I'm trying to show that if $f : S^n \to S^n$ is a map with degree $d$, then the induced map $f^*$ on any (reduced, ordinary) cohomology theory is multiplication by $d$.
Some background:
Cohomology theories:
A reduced extraordinary cohomology theory is a sequence of contravariant functors $\tilde E^n$ (for $n \in \mathbb Z$) from CW complexes to abelian groups, with natural transformations $\delta : \tilde E^n(A) \to \tilde E^{n+1}(X/A)$ for CW pairs $(X,A)$ satisfying the following axioms:
- Homotopy: if $f, g : X \to Y$ are homotopic then the induced maps $f^*,g^* : \tilde E^n(Y) \to \tilde E^n(X)$ are equal.
- Exactness: for each CW pair $(X,A)$ there is a long exact sequence $$... \xrightarrow{\delta} \tilde E^n(X/A) \xrightarrow{q^*} \tilde E^n(X) \xrightarrow{i^*} \tilde E^n(A) \xrightarrow{\delta} \tilde E^{n+1}(X/A) \xrightarrow{q^*} ...$$ where $i$ is the inclusion map $A \to X$ and $q$ is the quotient map $X \to X/A$.
- Additivity: For a wedge sum $X = \vee_\alpha X_\alpha$ with inclusions $i_\alpha : X_\alpha \hookrightarrow X$, the product map $$\prod_\alpha i_\alpha^* : \widetilde E^n(X) \xrightarrow{\cong} \prod_\alpha \widetilde E^n(X_\alpha)$$ is an isomorphism for all $n$.
A reduced (ordinary) cohomology theory is a reduced extraordinary cohomology theory satisfying an additional axiom
- Dimension: The cohomology groups $\widetilde E^n(*)$ are 0 for all $n$, where $*$ is the space consisting of a point.
Degree
Let $f : S^n \to S^n$. The degree of $f$ is the integer $[f] \in \pi_n(S^n) \cong \mathbb Z$.
See corollary 4.25 of Hatcher for proof $\pi_n(S^n) \cong \mathbb Z$. Corollary 4.25 also tells us that this definition of degree agrees with the usual definition (where the degree of $f : S^n \to S^n$ is the integer $d$ in the induced map on cohomology $f^* : H^n(S^n) \cong \mathbb Z \to H^n(S^n) \cong \mathbb Z : \alpha \mapsto d\alpha$).
My proof so far:
Proposition. If $f : S^n \to S^n$ has degree $d$, then the induced map $f^*$ on any reduced cohomology theory is multiplication by $d$.

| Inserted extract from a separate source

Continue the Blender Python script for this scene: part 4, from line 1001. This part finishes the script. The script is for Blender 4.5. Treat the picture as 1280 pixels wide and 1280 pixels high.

Proof: For $d \ge 1$, $f$ is homotopic to $$g_d : S^n \xrightarrow{\mathrm{pinch}} \vee_d S^n \xrightarrow{\vee \mathrm{id}} S^n$$ (since we know $g_d$ has degree $d$).
If $E$ is any reduced cohomology theory, then $$ E^k(S^n) \xrightarrow{(\vee \mathrm{id})^*} E^k\left(\vee_d S^n \right) \cong \prod_d E^k(S^n) \xrightarrow{(\mathrm{pinch})^*} E^k(S^n) $$
where $(\vee \mathrm{id})^* : x \mapsto (x,...,x)$ and $(\mathrm{pinch})^*: (x_1,...,x_d) \mapsto \sum_i x_i$.
(Why is $(\mathrm{pinch})^*(x_1,...,x_d) = \sum_i x_i$? When $d = 1$, we know that the pinch map is homotopic to the identity. It follows that $(\mathrm{pinch})^*(0,...,0,x_i,0,...,0) = x_i$ and there is only one homomorphism satisfying this property.) Thus, the composition is multiplication by $d$.
For $d = 0$, $f$ is null-homotopic, so $f^*$ must be multiplication by 0. (Why is the constant map multiplication by 0? It factors through $*$, which has reduced cohomology groups all 0.)
For $d \le -1$, $f$ is homotopic to a reflection $r$ composed with $g_{-d}$, since we know that $r$ has degree $-1$. (By a reflection, we mean a map that fixes a great circle $S^{n-1}$ and interchanges the corresponding hemispheres.)
I want to show that $r^*$ is multiplication by $-1$, but I don't know how. This would then complete the proof.